Quote the data exactly, first line to the line containing "S.camera = cam", with no pictures.

─── DATA ───

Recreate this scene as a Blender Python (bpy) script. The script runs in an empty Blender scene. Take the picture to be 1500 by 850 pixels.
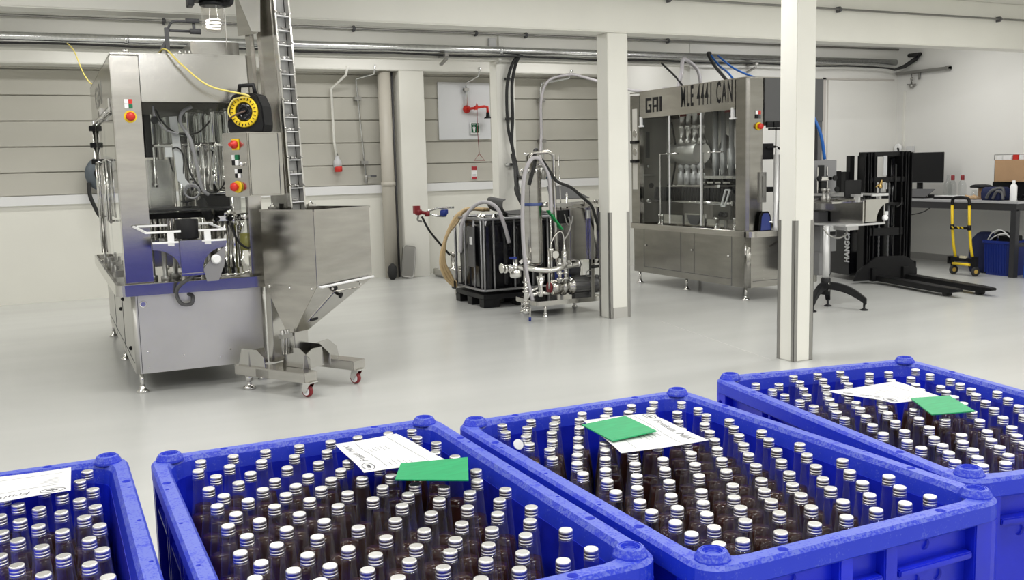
import bpy, bmesh, math, random
from mathutils import Matrix, Vector

random.seed(7)
S = bpy.context.scene
COL = S.collection
PI = math.pi

# ---------------------------------------------------------------- camera
H = 1.6
PITCH, ROLL, YAW, FPX = 0.127216877, -0.0251133762, 0.446113297, 1421.947
fw = Vector((math.sin(YAW) * math.cos(PITCH), math.cos(YAW) * math.cos(PITCH), -math.sin(PITCH)))
rt = Vector((math.cos(YAW), -math.sin(YAW), 0))
up = rt.cross(fw)
R2 = rt * math.cos(ROLL) + up * math.sin(ROLL)
U2 = -rt * math.sin(ROLL) + up * math.cos(ROLL)
cd = bpy.data.cameras.new('camera')
cam = bpy.data.objects.new('camera', cd)
COL.objects.link(cam)
cd.sensor_width = 36.0
cd.lens = FPX / 1500 * 36.0
cd.clip_start = 0.05
m = Matrix.Identity(4)
for i in range(3):
    m[i][0], m[i][1], m[i][2] = R2[i], U2[i], -fw[i]
m[0][3], m[1][3], m[2][3] = 0, 0, H
cam.matrix_world = m
S.camera = cam

# ---------------------------------------------------------------- light and exposure
S.view_settings.view_transform = 'Standard'
S.view_settings.look = 'None'
S.view_settings.gamma = 1.0
S.view_settings.use_curve_mapping = False
S.view_settings.exposure = 0.0
S.cycles.max_bounces = 10
S.cycles.diffuse_bounces = 5
S.cycles.glossy_bounces = 5
S.cycles.transmission_bounces = 8
S.cycles.transparent_max_bounces = 32
S.cycles.caustics_reflective = False
S.cycles.caustics_refractive = False
S.cycles.sample_clamp_indirect = 6.0

w = bpy.data.worlds.new('world')
S.world = w
w.use_nodes = True
w.node_tree.nodes['Background'].inputs[0].default_value = (0.9, 0.95, 1.0, 1)
w.node_tree.nodes['Background'].inputs[1].default_value = 0.25

CEIL = 3.45


def ceiling_lamp(x, y, sx, sy, power, col=(1.0, 0.99, 0.97)):
    l = bpy.data.lights.new('ceiling_lamp', 'AREA')
    l.shape = 'RECTANGLE'
    l.size, l.size_y = sx, sy
    l.energy = power
    l.color = col
    o = bpy.data.objects.new('ceiling_lamp', l)
    o.location = (x, y, CEIL - 0.03)
    COL.objects.link(o)
    return o


LP = 34.0
for yy in (-2.4, 0.6, 3.4, 6.4):                     # rows of fluorescent battens on this side of the front beam
    for xx in (-2.2, 1.0, 4.2, 7.4, 10.0):
        ceiling_lamp(xx, yy, 1.5, 0.22, LP)
for xx in (-2.2, 0.9, 3.4, 6.2, 9.0):          # between the beams
    ceiling_lamp(xx, 10.1, 1.5, 0.2, LP * 0.75)
ceiling_lamp(10.7, 9.6, 1.2, 0.2, LP * 0.7)  # extra lamp added to brighten the right wall
for xx in (-2.0, 1.0, 4.0, 7.0):                     # strip along the back wall
    ceiling_lamp(xx, 12.6, 1.5, 0.2, LP * 0.65)

# ---------------------------------------------------------------- mesh helpers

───

FINISHED ANSWER -
Recreate this scene as a Blender Python (bpy) script. The script runs in an empty Blender scene. Take the picture to be 1500 by 850 pixels.
import bpy, bmesh, math, random
from mathutils import Matrix, Vector

random.seed(7)
S = bpy.context.scene
COL = S.collection
PI = math.pi

# ---------------------------------------------------------------- camera
H = 1.6
PITCH, ROLL, YAW, FPX = 0.127216877, -0.0251133762, 0.446113297, 1421.947
fw = Vector((math.sin(YAW) * math.cos(PITCH), math.cos(YAW) * math.cos(PITCH), -math.sin(PITCH)))
rt = Vector((math.cos(YAW), -math.sin(YAW), 0))
up = rt.cross(fw)
R2 = rt * math.cos(ROLL) + up * math.sin(ROLL)
U2 = -rt * math.sin(ROLL) + up * math.cos(ROLL)
cd = bpy.data.cameras.new('camera')
cam = bpy.data.objects.new('camera', cd)
COL.objects.link(cam)
cd.sensor_width = 36.0
cd.lens = FPX / 1500 * 36.0
cd.clip_start = 0.05
m = Matrix.Identity(4)
for i in range(3):
    m[i][0], m[i][1], m[i][2] = R2[i], U2[i], -fw[i]
m[0][3], m[1][3], m[2][3] = 0, 0, H
cam.matrix_world = m
S.camera = cam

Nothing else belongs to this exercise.